終演後、訊いてみた…期待通りEDENの影響は小さくなかったようだ。
やはり、いい道具は腕の立つ達人の技術をより一層引き立たせるということを目の当たりにした瞬間だった。
ところで、ヤッチンのニュー・アルバムはほとんどが自宅での録音。和佐田さんもベースを入れに楽器をかついでヤッチンの家まで来てくれたそう。5~6時間家にいてベースを弾いたのは10分ぐらいだったとか!
続いてファンキーさんのドラム・ソロ。
パワフルにして緻密な大瀑布。ファンキー・ドラミングが爆発した!
ここからがクライマックス。ブッ通しで5曲!
「約束の場所で」~「流されて」…
ゴキゲンなR&R、「Midnight Train」~「21st Century」~「Please Believe me」。

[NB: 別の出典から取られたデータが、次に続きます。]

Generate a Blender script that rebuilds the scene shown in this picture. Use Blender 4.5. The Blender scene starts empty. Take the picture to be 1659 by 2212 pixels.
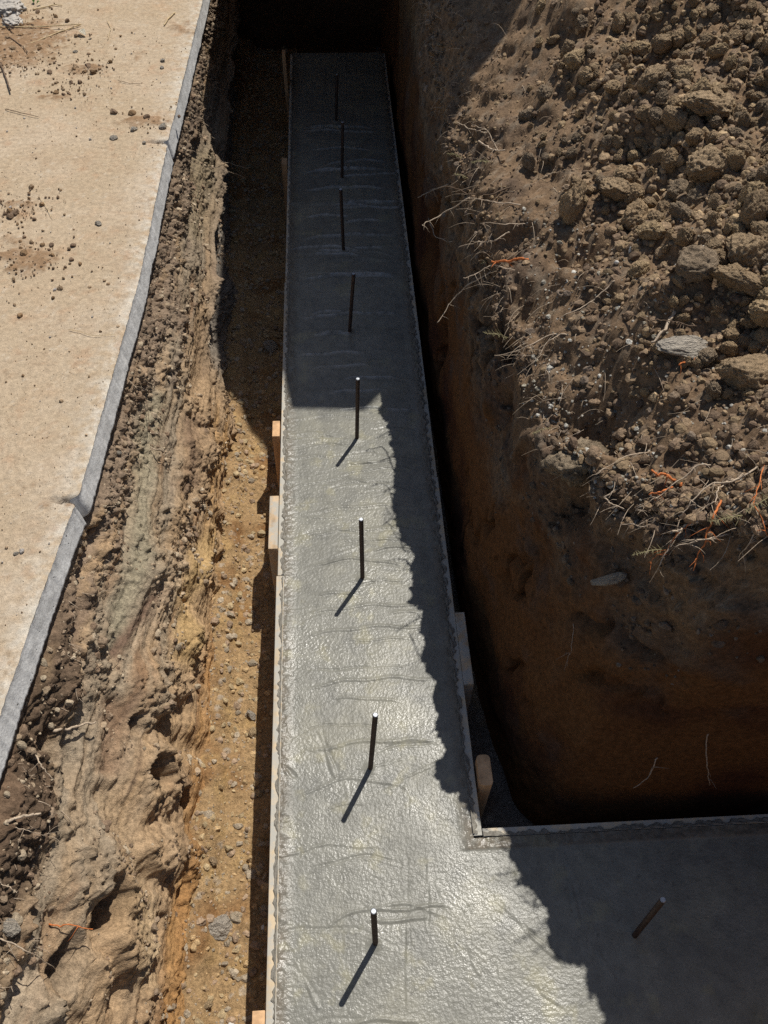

いつもギター・ソロはヒロアキ君に譲っちゃうヤッチンだけど、今回は前回よりソロを弾いてくれましたな。
「音を選ぶギター・ソロ」…飽くまで曲の一部と捉えてメロディを紡ぐことに集中するソロは実に耳にやさしい。
ヒロアキ君もそういうところがあるな。音を選ぶ。激しいところは死ぬほど激しく爆発するロック・ギターを聴かせてくれるし。
2人はじつにいいギター・コンビだと思う。
アンコール。ヤッチンもTシャツに着替えて登場。『SUPER RARE TRAX vol.9』にちなんだ「N○9」のデザインがシャレている。
アンコールでは定番「愛を育てよう」と「ハダカノココロ」を演奏して初日の幕を閉じた。
今日もやさしく、力強く、そして楽しい曲たちに囲まれたいい夜でした。